━━ Data lines ━━
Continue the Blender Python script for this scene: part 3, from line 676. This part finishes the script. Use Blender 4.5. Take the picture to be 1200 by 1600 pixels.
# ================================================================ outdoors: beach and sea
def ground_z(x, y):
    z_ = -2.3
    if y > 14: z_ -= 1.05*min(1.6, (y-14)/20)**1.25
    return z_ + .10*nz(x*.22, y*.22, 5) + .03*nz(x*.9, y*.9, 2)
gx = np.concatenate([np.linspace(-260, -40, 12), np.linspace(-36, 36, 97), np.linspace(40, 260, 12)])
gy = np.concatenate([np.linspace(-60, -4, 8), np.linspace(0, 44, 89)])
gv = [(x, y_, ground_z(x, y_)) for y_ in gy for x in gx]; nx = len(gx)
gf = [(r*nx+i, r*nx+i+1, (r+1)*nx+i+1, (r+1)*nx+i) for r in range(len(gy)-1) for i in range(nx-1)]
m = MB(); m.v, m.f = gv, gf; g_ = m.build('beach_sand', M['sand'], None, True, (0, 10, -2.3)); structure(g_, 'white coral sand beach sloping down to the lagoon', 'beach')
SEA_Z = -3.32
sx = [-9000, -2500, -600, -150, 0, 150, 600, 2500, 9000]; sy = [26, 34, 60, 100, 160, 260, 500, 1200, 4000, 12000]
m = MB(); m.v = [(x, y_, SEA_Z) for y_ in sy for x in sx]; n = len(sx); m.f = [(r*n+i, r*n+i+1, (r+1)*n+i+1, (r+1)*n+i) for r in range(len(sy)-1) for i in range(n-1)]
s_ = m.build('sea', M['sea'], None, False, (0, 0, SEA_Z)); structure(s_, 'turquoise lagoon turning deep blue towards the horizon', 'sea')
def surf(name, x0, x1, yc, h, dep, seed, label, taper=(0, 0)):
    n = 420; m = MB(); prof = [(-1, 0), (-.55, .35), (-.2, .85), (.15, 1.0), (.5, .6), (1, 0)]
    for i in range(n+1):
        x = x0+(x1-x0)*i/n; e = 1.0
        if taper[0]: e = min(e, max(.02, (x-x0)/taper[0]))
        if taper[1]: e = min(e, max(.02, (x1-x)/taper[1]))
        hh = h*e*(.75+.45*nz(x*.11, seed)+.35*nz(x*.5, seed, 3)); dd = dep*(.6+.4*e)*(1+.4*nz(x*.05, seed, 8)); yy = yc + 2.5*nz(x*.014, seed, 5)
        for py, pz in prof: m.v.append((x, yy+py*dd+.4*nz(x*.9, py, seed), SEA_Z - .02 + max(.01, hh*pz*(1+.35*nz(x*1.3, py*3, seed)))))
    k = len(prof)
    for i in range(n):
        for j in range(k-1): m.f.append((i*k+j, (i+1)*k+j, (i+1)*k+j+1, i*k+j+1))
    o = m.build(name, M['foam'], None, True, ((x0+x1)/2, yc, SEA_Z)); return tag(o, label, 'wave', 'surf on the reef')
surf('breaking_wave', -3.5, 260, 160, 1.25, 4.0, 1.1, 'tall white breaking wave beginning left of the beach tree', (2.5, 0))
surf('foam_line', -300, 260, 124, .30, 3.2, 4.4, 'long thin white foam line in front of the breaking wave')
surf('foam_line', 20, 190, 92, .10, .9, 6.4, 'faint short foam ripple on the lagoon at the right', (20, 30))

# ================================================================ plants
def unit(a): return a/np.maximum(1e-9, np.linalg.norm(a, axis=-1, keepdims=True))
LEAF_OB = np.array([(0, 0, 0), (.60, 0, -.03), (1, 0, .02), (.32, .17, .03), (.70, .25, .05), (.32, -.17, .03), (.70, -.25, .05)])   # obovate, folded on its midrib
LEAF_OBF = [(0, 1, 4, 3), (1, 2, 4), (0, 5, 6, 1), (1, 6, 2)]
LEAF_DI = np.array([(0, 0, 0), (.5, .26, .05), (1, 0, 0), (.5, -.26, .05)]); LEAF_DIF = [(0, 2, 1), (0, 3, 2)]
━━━
What is asked |
Take the listing above and set it down exactly.

Reply |
Continue the Blender Python script for this scene: part 3, from line 676. This part finishes the script. Use Blender 4.5. Take the picture to be 1200 by 1600 pixels.
# ================================================================ outdoors: beach and sea
def ground_z(x, y):
    z_ = -2.3
    if y > 14: z_ -= 1.05*min(1.6, (y-14)/20)**1.25
    return z_ + .10*nz(x*.22, y*.22, 5) + .03*nz(x*.9, y*.9, 2)
gx = np.concatenate([np.linspace(-260, -40, 12), np.linspace(-36, 36, 97), np.linspace(40, 260, 12)])
gy = np.concatenate([np.linspace(-60, -4, 8), np.linspace(0, 44, 89)])
gv = [(x, y_, ground_z(x, y_)) for y_ in gy for x in gx]; nx = len(gx)
gf = [(r*nx+i, r*nx+i+1, (r+1)*nx+i+1, (r+1)*nx+i) for r in range(len(gy)-1) for i in range(nx-1)]
m = MB(); m.v, m.f = gv, gf; g_ = m.build('beach_sand', M['sand'], None, True, (0, 10, -2.3)); structure(g_, 'white coral sand beach sloping down to the lagoon', 'beach')
SEA_Z = -3.32
sx = [-9000, -2500, -600, -150, 0, 150, 600, 2500, 9000]; sy = [26, 34, 60, 100, 160, 260, 500, 1200, 4000, 12000]
m = MB(); m.v = [(x, y_, SEA_Z) for y_ in sy for x in sx]; n = len(sx); m.f = [(r*n+i, r*n+i+1, (r+1)*n+i+1, (r+1)*n+i) for r in range(len(sy)-1) for i in range(n-1)]
s_ = m.build('sea', M['sea'], None, False, (0, 0, SEA_Z)); structure(s_, 'turquoise lagoon turning deep blue towards the horizon', 'sea')
def surf(name, x0, x1, yc, h, dep, seed, label, taper=(0, 0)):
    n = 420; m = MB(); prof = [(-1, 0), (-.55, .35), (-.2, .85), (.15, 1.0), (.5, .6), (1, 0)]
    for i in range(n+1):
        x = x0+(x1-x0)*i/n; e = 1.0
        if taper[0]: e = min(e, max(.02, (x-x0)/taper[0]))
        if taper[1]: e = min(e, max(.02, (x1-x)/taper[1]))
        hh = h*e*(.75+.45*nz(x*.11, seed)+.35*nz(x*.5, seed, 3)); dd = dep*(.6+.4*e)*(1+.4*nz(x*.05, seed, 8)); yy = yc + 2.5*nz(x*.014, seed, 5)
        for py, pz in prof: m.v.append((x, yy+py*dd+.4*nz(x*.9, py, seed), SEA_Z - .02 + max(.01, hh*pz*(1+.35*nz(x*1.3, py*3, seed)))))
    k = len(prof)
    for i in range(n):
        for j in range(k-1): m.f.append((i*k+j, (i+1)*k+j, (i+1)*k+j+1, i*k+j+1))
    o = m.build(name, M['foam'], None, True, ((x0+x1)/2, yc, SEA_Z)); return tag(o, label, 'wave', 'surf on the reef')
surf('breaking_wave', -3.5, 260, 160, 1.25, 4.0, 1.1, 'tall white breaking wave beginning left of the beach tree', (2.5, 0))
surf('foam_line', -300, 260, 124, .30, 3.2, 4.4, 'long thin white foam line in front of the breaking wave')
surf('foam_line', 20, 190, 92, .10, .9, 6.4, 'faint short foam ripple on the lagoon at the right', (20, 30))

# ================================================================ plants
def unit(a): return a/np.maximum(1e-9, np.linalg.norm(a, axis=-1, keepdims=True))
LEAF_OB = np.array([(0, 0, 0), (.60, 0, -.03), (1, 0, .02), (.32, .17, .03), (.70, .25, .05), (.32, -.17, .03), (.70, -.25, .05)])   # obovate, folded on its midrib
LEAF_OBF = [(0, 1, 4, 3), (1, 2, 4), (0, 5, 6, 1), (1, 6, 2)]
LEAF_DI = np.array([(0, 0, 0), (.5, .26, .05), (1, 0, 0), (.5, -.26, .05)]); LEAF_DIF = [(0, 2, 1), (0, 3, 2)]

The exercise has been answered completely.